-- begin DATA LINES --

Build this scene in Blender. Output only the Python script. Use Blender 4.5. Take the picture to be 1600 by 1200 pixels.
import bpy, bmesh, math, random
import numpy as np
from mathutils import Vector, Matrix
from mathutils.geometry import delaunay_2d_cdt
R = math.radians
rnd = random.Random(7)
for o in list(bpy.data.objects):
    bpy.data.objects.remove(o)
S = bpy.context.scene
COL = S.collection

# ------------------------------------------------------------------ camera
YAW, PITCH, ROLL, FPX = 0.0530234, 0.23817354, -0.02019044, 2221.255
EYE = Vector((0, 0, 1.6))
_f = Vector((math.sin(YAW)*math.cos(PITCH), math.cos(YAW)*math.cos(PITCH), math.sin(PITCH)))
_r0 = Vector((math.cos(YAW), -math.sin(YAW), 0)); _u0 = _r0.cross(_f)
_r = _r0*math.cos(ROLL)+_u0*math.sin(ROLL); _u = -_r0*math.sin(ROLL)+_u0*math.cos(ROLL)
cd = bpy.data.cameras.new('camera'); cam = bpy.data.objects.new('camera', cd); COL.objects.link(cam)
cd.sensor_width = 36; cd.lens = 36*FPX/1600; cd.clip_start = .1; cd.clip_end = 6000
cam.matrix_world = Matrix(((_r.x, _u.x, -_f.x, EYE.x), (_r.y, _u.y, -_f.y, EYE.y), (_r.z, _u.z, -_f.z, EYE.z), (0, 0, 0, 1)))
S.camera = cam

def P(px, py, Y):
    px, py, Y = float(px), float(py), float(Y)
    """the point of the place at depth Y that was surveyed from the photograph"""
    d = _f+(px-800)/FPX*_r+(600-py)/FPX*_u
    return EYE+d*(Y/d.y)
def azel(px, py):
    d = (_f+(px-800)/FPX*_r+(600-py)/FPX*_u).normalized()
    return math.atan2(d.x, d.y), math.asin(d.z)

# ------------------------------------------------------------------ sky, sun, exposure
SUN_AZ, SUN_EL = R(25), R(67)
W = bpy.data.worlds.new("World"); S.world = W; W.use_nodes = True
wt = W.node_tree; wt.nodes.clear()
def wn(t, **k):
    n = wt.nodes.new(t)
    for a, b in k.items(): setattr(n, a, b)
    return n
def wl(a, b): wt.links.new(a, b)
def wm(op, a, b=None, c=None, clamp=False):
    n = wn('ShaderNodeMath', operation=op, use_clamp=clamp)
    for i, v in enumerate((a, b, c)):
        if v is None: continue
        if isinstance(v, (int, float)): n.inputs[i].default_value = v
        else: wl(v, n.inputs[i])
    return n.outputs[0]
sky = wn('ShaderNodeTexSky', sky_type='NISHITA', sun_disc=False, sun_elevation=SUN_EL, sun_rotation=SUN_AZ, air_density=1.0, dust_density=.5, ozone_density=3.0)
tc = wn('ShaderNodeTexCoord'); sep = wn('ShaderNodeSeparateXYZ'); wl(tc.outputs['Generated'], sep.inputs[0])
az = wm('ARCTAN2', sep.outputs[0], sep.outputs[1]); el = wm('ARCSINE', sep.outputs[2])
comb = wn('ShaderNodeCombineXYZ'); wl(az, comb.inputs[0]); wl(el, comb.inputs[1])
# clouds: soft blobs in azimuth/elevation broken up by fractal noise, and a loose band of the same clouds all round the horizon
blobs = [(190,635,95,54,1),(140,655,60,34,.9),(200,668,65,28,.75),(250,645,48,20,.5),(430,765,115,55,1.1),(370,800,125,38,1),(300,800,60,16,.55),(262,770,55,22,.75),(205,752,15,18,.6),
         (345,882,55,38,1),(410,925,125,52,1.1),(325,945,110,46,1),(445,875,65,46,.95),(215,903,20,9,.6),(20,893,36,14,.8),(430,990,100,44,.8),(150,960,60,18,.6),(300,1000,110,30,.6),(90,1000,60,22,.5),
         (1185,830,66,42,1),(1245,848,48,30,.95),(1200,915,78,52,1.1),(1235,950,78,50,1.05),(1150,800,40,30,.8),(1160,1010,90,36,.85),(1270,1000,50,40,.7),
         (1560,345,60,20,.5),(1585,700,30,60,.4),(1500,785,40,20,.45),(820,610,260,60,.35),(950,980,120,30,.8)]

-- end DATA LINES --

Please reproduce each line exactly as written.

Build this scene in Blender. Output only the Python script. Use Blender 4.5. Take the picture to be 1600 by 1200 pixels.
import bpy, bmesh, math, random
import numpy as np
from mathutils import Vector, Matrix
from mathutils.geometry import delaunay_2d_cdt
R = math.radians
rnd = random.Random(7)
for o in list(bpy.data.objects):
    bpy.data.objects.remove(o)
S = bpy.context.scene
COL = S.collection

# ------------------------------------------------------------------ camera
YAW, PITCH, ROLL, FPX = 0.0530234, 0.23817354, -0.02019044, 2221.255
EYE = Vector((0, 0, 1.6))
_f = Vector((math.sin(YAW)*math.cos(PITCH), math.cos(YAW)*math.cos(PITCH), math.sin(PITCH)))
_r0 = Vector((math.cos(YAW), -math.sin(YAW), 0)); _u0 = _r0.cross(_f)
_r = _r0*math.cos(ROLL)+_u0*math.sin(ROLL); _u = -_r0*math.sin(ROLL)+_u0*math.cos(ROLL)
cd = bpy.data.cameras.new('camera'); cam = bpy.data.objects.new('camera', cd); COL.objects.link(cam)
cd.sensor_width = 36; cd.lens = 36*FPX/1600; cd.clip_start = .1; cd.clip_end = 6000
cam.matrix_world = Matrix(((_r.x, _u.x, -_f.x, EYE.x), (_r.y, _u.y, -_f.y, EYE.y), (_r.z, _u.z, -_f.z, EYE.z), (0, 0, 0, 1)))
S.camera = cam

def P(px, py, Y):
    px, py, Y = float(px), float(py), float(Y)
    """the point of the place at depth Y that was surveyed from the photograph"""
    d = _f+(px-800)/FPX*_r+(600-py)/FPX*_u
    return EYE+d*(Y/d.y)
def azel(px, py):
    d = (_f+(px-800)/FPX*_r+(600-py)/FPX*_u).normalized()
    return math.atan2(d.x, d.y), math.asin(d.z)

# ------------------------------------------------------------------ sky, sun, exposure
SUN_AZ, SUN_EL = R(25), R(67)
W = bpy.data.worlds.new("World"); S.world = W; W.use_nodes = True
wt = W.node_tree; wt.nodes.clear()
def wn(t, **k):
    n = wt.nodes.new(t)
    for a, b in k.items(): setattr(n, a, b)
    return n
def wl(a, b): wt.links.new(a, b)
def wm(op, a, b=None, c=None, clamp=False):
    n = wn('ShaderNodeMath', operation=op, use_clamp=clamp)
    for i, v in enumerate((a, b, c)):
        if v is None: continue
        if isinstance(v, (int, float)): n.inputs[i].default_value = v
        else: wl(v, n.inputs[i])
    return n.outputs[0]
sky = wn('ShaderNodeTexSky', sky_type='NISHITA', sun_disc=False, sun_elevation=SUN_EL, sun_rotation=SUN_AZ, air_density=1.0, dust_density=.5, ozone_density=3.0)
tc = wn('ShaderNodeTexCoord'); sep = wn('ShaderNodeSeparateXYZ'); wl(tc.outputs['Generated'], sep.inputs[0])
az = wm('ARCTAN2', sep.outputs[0], sep.outputs[1]); el = wm('ARCSINE', sep.outputs[2])
comb = wn('ShaderNodeCombineXYZ'); wl(az, comb.inputs[0]); wl(el, comb.inputs[1])
# clouds: soft blobs in azimuth/elevation broken up by fractal noise, and a loose band of the same clouds all round the horizon
blobs = [(190,635,95,54,1),(140,655,60,34,.9),(200,668,65,28,.75),(250,645,48,20,.5),(430,765,115,55,1.1),(370,800,125,38,1),(300,800,60,16,.55),(262,770,55,22,.75),(205,752,15,18,.6),
         (345,882,55,38,1),(410,925,125,52,1.1),(325,945,110,46,1),(445,875,65,46,.95),(215,903,20,9,.6),(20,893,36,14,.8),(430,990,100,44,.8),(150,960,60,18,.6),(300,1000,110,30,.6),(90,1000,60,22,.5),
         (1185,830,66,42,1),(1245,848,48,30,.95),(1200,915,78,52,1.1),(1235,950,78,50,1.05),(1150,800,40,30,.8),(1160,1010,90,36,.85),(1270,1000,50,40,.7),
         (1560,345,60,20,.5),(1585,700,30,60,.4),(1500,785,40,20,.45),(820,610,260,60,.35),(950,980,120,30,.8)]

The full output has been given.